Microsoft makes bid for Yahoo
So, the latest in the Microsoft vs Google saga is that the giant Microsoft has made a bold $44.6bn bid for Yahoo in a deal that would create an online advertising colossus big enough and powerful enough to rival market leader Google.
Microsoft arrived rather late in the day to the internet advertising market, and so is keen to gain a good foothold in this area. Microsoft is offering Yahoo shareholders a tempting $31 a share, and this deal would be one of the largest dotcom takeovers since the merger of AOL and Time Warner.
Only last year Yahoo turned down an offer from Microsoft. Microsoft’s chief executive, Steve Ballmer, says:
“Our companies really do share a vision for the potential of online services and advertising specifically. When you combine the strengths of our two companies the result will be an incredibly efficient and competitive offering for consumers, for advertisers and for publishers.

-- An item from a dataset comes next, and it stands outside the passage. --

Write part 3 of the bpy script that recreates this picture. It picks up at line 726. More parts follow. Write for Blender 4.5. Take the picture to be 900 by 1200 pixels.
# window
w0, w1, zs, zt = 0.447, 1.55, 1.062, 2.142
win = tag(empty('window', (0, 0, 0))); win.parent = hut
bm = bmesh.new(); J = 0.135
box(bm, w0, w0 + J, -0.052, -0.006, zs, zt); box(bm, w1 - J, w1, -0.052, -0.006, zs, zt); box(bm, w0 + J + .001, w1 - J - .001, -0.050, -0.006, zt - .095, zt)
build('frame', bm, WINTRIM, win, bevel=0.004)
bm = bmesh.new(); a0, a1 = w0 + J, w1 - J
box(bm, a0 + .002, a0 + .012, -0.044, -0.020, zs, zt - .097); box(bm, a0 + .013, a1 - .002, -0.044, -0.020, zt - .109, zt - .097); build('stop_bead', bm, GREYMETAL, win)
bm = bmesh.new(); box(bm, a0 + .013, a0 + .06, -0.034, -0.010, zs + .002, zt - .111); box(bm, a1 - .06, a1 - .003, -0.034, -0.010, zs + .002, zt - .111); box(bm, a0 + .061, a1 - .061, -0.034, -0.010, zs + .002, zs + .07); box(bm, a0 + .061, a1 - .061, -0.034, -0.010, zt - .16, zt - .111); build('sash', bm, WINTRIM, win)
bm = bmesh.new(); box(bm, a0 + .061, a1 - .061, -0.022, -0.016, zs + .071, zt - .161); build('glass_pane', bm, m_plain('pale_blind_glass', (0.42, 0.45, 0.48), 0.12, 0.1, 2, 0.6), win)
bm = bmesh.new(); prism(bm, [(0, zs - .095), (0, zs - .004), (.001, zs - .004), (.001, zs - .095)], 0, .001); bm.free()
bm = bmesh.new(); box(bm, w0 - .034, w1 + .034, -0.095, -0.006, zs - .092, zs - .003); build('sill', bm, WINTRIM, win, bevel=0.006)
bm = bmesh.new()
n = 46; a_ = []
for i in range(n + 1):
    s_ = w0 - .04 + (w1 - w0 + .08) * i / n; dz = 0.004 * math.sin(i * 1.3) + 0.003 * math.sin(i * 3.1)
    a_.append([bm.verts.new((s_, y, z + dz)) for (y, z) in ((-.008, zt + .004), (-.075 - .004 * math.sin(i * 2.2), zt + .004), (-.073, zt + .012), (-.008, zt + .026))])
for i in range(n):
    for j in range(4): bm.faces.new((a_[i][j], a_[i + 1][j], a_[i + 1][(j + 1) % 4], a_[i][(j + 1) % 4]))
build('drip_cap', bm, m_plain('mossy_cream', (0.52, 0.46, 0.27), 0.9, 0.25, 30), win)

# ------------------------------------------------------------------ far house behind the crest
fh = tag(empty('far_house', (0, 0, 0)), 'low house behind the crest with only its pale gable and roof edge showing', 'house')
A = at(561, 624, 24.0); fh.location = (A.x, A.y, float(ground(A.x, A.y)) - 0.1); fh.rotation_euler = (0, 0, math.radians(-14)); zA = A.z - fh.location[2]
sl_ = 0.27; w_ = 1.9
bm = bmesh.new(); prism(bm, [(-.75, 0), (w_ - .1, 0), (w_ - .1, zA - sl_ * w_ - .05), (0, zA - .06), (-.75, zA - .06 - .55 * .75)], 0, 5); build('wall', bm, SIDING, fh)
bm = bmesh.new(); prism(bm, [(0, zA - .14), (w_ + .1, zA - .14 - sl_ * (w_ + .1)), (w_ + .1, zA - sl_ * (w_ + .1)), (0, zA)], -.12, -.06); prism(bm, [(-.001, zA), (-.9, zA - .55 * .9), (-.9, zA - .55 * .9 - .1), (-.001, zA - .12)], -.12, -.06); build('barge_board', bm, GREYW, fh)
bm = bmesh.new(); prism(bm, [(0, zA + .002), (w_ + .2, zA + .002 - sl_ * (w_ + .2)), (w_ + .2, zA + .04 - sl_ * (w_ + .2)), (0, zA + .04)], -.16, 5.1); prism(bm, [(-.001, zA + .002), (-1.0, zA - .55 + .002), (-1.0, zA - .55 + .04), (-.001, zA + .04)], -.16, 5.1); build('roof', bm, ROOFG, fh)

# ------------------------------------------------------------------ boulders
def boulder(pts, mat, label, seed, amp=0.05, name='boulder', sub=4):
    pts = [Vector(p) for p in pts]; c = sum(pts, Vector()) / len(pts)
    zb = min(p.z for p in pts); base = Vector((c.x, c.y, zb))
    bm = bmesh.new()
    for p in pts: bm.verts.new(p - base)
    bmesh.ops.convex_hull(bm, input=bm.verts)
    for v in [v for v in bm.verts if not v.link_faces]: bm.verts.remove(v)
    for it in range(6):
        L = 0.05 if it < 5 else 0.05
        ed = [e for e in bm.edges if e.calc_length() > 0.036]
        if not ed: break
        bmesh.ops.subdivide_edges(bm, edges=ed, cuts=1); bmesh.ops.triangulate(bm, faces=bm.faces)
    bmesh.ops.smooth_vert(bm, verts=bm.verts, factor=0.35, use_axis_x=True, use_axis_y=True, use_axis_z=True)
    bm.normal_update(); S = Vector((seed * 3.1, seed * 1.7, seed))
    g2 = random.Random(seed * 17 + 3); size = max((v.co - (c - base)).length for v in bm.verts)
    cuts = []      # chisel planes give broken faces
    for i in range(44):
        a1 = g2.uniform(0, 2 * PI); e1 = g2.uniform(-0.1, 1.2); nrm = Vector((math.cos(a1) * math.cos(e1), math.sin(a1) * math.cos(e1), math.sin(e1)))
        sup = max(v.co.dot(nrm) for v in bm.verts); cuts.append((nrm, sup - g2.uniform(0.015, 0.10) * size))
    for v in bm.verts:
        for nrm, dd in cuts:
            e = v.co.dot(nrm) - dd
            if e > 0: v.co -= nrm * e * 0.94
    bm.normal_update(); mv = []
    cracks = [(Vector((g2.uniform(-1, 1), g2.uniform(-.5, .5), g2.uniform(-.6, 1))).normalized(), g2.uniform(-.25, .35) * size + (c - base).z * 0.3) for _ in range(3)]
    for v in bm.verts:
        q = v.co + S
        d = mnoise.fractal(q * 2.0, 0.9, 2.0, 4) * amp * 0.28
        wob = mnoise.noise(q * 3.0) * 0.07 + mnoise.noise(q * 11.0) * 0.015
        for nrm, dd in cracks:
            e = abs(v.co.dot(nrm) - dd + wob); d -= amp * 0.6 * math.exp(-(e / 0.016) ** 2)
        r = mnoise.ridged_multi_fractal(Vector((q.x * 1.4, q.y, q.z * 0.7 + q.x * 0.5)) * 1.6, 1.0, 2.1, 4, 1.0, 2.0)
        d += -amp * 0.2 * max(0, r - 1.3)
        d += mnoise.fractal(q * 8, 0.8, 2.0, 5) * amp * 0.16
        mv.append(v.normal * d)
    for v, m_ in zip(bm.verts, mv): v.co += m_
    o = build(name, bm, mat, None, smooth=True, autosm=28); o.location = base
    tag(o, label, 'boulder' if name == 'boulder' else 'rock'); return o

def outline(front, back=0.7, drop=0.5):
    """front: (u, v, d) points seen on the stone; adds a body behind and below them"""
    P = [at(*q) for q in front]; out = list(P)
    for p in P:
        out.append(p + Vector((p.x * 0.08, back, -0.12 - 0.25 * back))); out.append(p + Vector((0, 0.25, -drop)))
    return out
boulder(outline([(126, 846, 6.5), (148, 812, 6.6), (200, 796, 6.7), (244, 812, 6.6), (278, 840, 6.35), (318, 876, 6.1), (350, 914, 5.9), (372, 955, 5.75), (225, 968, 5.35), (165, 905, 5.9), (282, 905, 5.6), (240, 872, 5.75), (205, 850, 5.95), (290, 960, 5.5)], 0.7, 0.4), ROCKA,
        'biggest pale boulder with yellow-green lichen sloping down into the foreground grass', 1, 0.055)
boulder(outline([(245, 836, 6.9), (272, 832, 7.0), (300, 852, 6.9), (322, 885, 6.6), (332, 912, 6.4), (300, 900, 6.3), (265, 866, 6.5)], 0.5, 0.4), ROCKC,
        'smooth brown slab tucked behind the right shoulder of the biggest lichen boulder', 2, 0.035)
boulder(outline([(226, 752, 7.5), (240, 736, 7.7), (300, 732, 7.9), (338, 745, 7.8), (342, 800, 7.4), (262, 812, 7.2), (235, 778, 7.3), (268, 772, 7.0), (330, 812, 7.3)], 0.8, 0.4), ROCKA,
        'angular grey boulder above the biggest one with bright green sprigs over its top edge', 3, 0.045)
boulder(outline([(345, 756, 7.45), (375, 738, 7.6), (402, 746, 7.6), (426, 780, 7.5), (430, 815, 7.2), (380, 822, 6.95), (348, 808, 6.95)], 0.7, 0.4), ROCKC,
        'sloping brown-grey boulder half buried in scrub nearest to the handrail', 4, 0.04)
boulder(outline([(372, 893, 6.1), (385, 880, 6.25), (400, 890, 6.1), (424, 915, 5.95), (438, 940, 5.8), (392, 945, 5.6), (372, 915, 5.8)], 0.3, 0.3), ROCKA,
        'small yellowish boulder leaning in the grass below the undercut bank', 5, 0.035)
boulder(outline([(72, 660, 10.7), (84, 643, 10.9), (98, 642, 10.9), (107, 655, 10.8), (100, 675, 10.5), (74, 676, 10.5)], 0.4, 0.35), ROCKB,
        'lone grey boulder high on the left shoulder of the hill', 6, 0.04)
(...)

“A year ago the Yahoo management team told us it was not really the right time to discuss an acquisition, we believed then in the benefits of combining the two companies and we believe now in those benefits more than ever.”
Yahoo said that it had received the unsolicited proposal and that its board would evaluate it carefully, bearing in mind the interests of its sharholders.
This news has boosted share prices in London, with the FTSE 100 going back through the 6,000 level. And on Wall Street, shares in Yahoo have risen by almost 50%, to $28.26, while Microsoft has fallen by 5% to $30.94. Google too has dropped by 9% to $512.90.
It seems that Yahoo’s position has weakened somewhat over the past year with repeated delays to the launch of its new advertising platform Panama, and plans to axe 1,000 jobs following a drop in profits.
Meanwhile Google has, as ever, surged ahead in the online search market, and additionally has made moves into the wider online advertising market.
All this just confirms that, for the big players at least, online advertising is definitely where it is happening at the moment. And, especially where Microsoft and Google are concerned, it’s always intriguing to see what happens next.